Следом за второй сценой родится и часть третьей. Это препирательство угрюмой Сусанны, «престарелой девицы», с ее острым страхом перед всяким проявлением прелюбодейного греха, и «цельной, сильной и любящей» Марфы, — с огромными отрывками из созданного текста оперы, — опишет в очередном следующем
письме к Стасову. Кажется, в этому моменту на «Хованщину» ушли последние силы. Тут же у него вдруг вырывается: «О, как я измучен, generalissime!» Творческое измождение было более чем объяснимо: к осени 1873 года, за исключением некоторых эпизодов, почти вся опера уже была видна. Были и наброски вступления («Рассвет на Москве-реке»), и первые эпизоды (стрелецкий дозор, снимающий сторожевые цепи), и донос, который диктуют подьячему, и второе действие — гадание Марфы Голицыну и далее, до спора «трех князей», и следом — песня Марфы, и жаркая сцена ее столкновения с Сусанной, и — последнее: «Прелюдия к скиту, шум леса в лунную ночь, то усиливающийся, то утихающий, как прибой волн; на этой канве Досифей начнет свою исповедь…» Здесь — и отпевание Марфой живого Андрея Хованского, и раскольники с «зелеными свечами» перед самосожжением, и контраст «раскольничьего воя» теме петровцев… Уже проступили и сюжетные ходы: что «Петра и Софью за сцену — это уже решено — без них лучше» [161] , что донос диктует Шакловитый («он личность характерная — архиплут и с придатком напускной важности, некоего величия даже при кровожаднейшей натуре», да к тому же из 3-х доносчиков один остался неузнанным, «а Шакловитый, хотя и грамотный, не желал, чтобы узнали его Хованские, против которых он тогда уже вел интригу»).161
П. С. Стасовой от 23 июля 1873 г.
Прибавить вторую половину первого действия, несколько эпизодов в стрелецкой слободе и покои Хованского — и вся опера встанет как на ладони. Но записывать он не торопится. Найденные сцены видел как «чернушки». Сам в письме Полине Стасовой пояснит: «Все это почти готово, но, как было и в „Борисе“, напишется, когда назреет плод» [162] .

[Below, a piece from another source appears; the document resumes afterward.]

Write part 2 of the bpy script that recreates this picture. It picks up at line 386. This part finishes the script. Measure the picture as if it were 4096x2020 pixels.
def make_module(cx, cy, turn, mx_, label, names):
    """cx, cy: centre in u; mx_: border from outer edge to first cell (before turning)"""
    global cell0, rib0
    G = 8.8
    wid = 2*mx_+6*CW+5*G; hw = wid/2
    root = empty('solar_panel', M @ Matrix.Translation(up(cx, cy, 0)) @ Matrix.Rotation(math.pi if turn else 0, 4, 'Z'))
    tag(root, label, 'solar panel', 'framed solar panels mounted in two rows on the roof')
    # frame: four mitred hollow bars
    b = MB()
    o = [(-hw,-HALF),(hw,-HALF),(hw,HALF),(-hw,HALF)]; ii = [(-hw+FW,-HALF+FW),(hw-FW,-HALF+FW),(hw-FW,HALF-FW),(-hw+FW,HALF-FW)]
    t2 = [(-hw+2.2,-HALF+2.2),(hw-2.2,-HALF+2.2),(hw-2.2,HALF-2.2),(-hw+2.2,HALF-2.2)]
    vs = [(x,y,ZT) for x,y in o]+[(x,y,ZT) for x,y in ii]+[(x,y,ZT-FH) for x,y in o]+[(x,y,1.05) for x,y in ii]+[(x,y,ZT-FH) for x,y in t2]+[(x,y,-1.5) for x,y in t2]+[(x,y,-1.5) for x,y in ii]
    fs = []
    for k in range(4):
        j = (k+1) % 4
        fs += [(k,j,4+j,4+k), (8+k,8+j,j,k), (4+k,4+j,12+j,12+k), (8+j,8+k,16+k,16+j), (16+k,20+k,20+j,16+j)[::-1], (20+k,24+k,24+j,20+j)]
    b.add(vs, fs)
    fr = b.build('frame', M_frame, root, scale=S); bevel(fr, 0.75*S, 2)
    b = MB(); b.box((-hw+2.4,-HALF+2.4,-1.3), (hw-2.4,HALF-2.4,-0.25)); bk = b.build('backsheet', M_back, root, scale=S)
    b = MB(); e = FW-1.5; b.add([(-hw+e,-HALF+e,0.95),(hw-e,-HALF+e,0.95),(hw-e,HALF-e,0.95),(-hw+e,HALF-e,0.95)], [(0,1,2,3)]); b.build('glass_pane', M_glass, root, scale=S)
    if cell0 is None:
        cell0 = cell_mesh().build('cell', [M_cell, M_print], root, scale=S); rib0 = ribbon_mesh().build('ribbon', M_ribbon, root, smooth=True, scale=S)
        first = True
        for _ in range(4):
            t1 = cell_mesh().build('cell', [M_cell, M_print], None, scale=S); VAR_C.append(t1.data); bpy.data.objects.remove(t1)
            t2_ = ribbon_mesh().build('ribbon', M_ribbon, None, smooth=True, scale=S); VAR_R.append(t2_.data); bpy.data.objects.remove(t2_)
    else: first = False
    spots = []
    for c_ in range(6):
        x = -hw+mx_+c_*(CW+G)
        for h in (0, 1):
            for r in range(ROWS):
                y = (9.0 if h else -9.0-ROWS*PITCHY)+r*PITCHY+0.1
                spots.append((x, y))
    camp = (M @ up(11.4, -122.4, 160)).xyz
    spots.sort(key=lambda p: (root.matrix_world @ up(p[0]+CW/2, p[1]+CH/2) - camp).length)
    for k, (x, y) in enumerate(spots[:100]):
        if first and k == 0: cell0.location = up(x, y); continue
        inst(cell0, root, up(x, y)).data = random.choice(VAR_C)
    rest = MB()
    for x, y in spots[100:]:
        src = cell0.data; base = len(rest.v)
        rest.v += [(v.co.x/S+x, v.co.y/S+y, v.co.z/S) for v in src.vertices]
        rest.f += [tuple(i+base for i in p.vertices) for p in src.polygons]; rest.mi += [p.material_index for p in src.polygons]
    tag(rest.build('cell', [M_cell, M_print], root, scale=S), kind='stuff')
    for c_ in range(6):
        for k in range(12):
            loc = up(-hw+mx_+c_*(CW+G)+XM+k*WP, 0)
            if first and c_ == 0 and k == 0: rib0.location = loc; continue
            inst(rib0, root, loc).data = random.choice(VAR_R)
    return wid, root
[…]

Он будет не столько «переделывать», сколько уточнять каждый мотив, каждое произносимое слово. И на это еще уйдут годы. А пока — приходилось все чаще откладывать «Хованщину» в сторону: снова приспело время «Бориса».
162
Там же.
Глава пятая ГОД 1874-Й
Премьера «Бориса»
Самый удивительный и самый трудный год в его жизни… Конечно, все стало образовываться чуть раньше, осенью 1873-го. Начало, впрочем, видится не очень ясно, словно сквозь привычный желтоватый петербургский туман, сквозь пар только что прибывшего поезда, клоки которого сносит в сторону порывистый октябрьский ветер. Директор императорских театров Степан Александрович Гедеонов вернулся из Парижа. И первое, что услышал от него заведующий гардеробной частью, Николай Алексеевич Лукашевич, могло ошеломить:
— Ставьте «Бориса», и как можно скорее! Партитуру пошлите Ферреро, я велю ее пропустить…

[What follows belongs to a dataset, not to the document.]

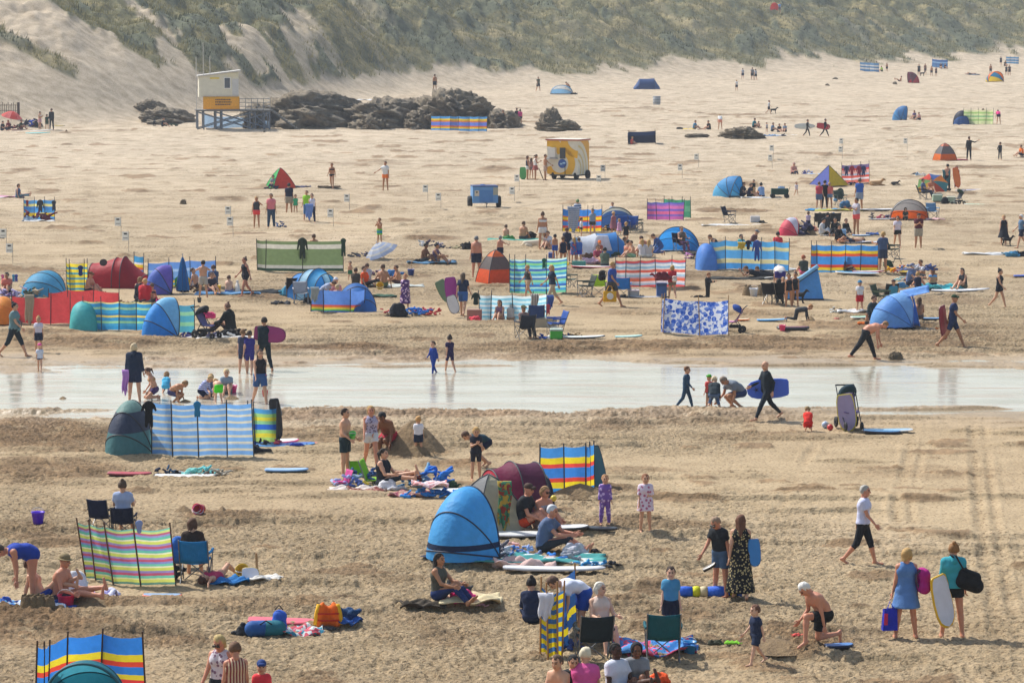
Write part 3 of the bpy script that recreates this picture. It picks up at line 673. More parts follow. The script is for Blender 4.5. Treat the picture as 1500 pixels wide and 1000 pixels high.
# ---------------------------------------------------------------- the setting
_me, TER = build_terrain()
o = obj('sand', _me, SAND); tag(o, 'pale trampled beach sand rising into grassy dunes', None, None, 'structure')
def water_mat():
    m, n, b = nmat('stream_water'); tc = N(n, 'ShaderNodeTexCoord'); mp = N(n, 'ShaderNodeMapping'); mp.inputs['Scale'].default_value = (.7, 2.0, 1)
    n.links.new(tc.outputs['Object'], mp.inputs[0]); v = mp.outputs[0]
    n.links.new(ramp(n, [(.3, lin('a09884')), (.7, lin('c4c0b4'))], noise(n, .35, 4, v).outputs[0]).outputs[0], b.inputs['Base Color'])
    m2 = N(n, 'ShaderNodeMapping'); m2.inputs['Scale'].default_value = (.10, 1.1, 1); n.links.new(tc.outputs['Object'], m2.inputs[0]); st = ramp(n, [(.52, (0, 0, 0, 1)), (.62, (1, 1, 1, 1))], noise(n, 1.6, 6, m2.outputs[0], .7).outputs[0]).outputs[0]
    n.links.new(mix(n, st, b.inputs['Base Color'].links[0].from_socket, lin('a58f70')), b.inputs['Base Color']); n.links.new(math_(n, 'MULTIPLY_ADD', st, .28, .09), b.inputs['Roughness']); b.inputs['IOR'].default_value = 2.3; b.inputs['Specular IOR Level'].default_value = .9
    bp = N(n, 'ShaderNodeBump'); bp.inputs['Strength'].default_value = .22; bp.inputs['Distance'].default_value = .05
    n.links.new(math_(n, 'ADD', noise(n, 1.1, 4, v).outputs[0], math_(n, 'MULTIPLY', noise(n, 5, 3, v).outputs[0], .35)), bp.inputs['Height'])
    n.links.new(bp.outputs[0], b.inputs['Normal']); return m
mb = MB(); mb.add([(-300, SY0-3, -.033), (300, SY0-3, -.033), (300, SY1+3, -.033), (-300, SY1+3, -.033)], [(0, 1, 2, 3)])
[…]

Александр Порфирьевич Бородин, рассказавший эту неожиданную историю в письме к жене, сам не может прийти в себя от изумления: «Что сей сон значит? Откуда такой неожиданный поворот? — Никто ничего не знает».
Предыстория будет много позже поведана Юлией Федоровной Платоновой. Она еще летом, припомнив, что настало время продлить контракт, отправила Гедеонову в Париж свой ультиматум: либо в ее бенефис будет поставлен «Борис Годунов», либо она уходит из театра.
Гедеонов молчал. Каприз примы обещал доставить ему много неприятностей. Вернувшись, он уже сообразил, что можно бы и надавить на репертуарный комитет, направив туда оперу Мусоргского вторично, почему бы не попробовать? Увы. Надежды его не оправдались. Инспектор музыки Иван Осипович Ферреро оказался человеком несгибаемым.
Степан Александрович был в гневе: «Борис» забракован и во второй раз, хотя, кажется, его, Гедеонова, тайная воля была очевидной!
Он послал за Ферреро, обрушился на него, едва тот переступил порог:
— Почему Вы вторично забраковали оперу?
— Ваше превосходительство! — оправдывался Иван Осипович. — Эта опера никуда не годится!
— Почему?! Я слышал о ней много хорошего! — Гедеонов был бледен, глаза его светились от бешенства, он едва сдерживался, чтобы не нагрубить.
Ферреро гнева директора решительно не понимал. Попытался ответить что-то невразумительное:
— Его друг Кюи постоянно ругает нас в газетах… — Иван Осипович уже доставал из кармана номер с едкой статьей Цезаря Антоновича.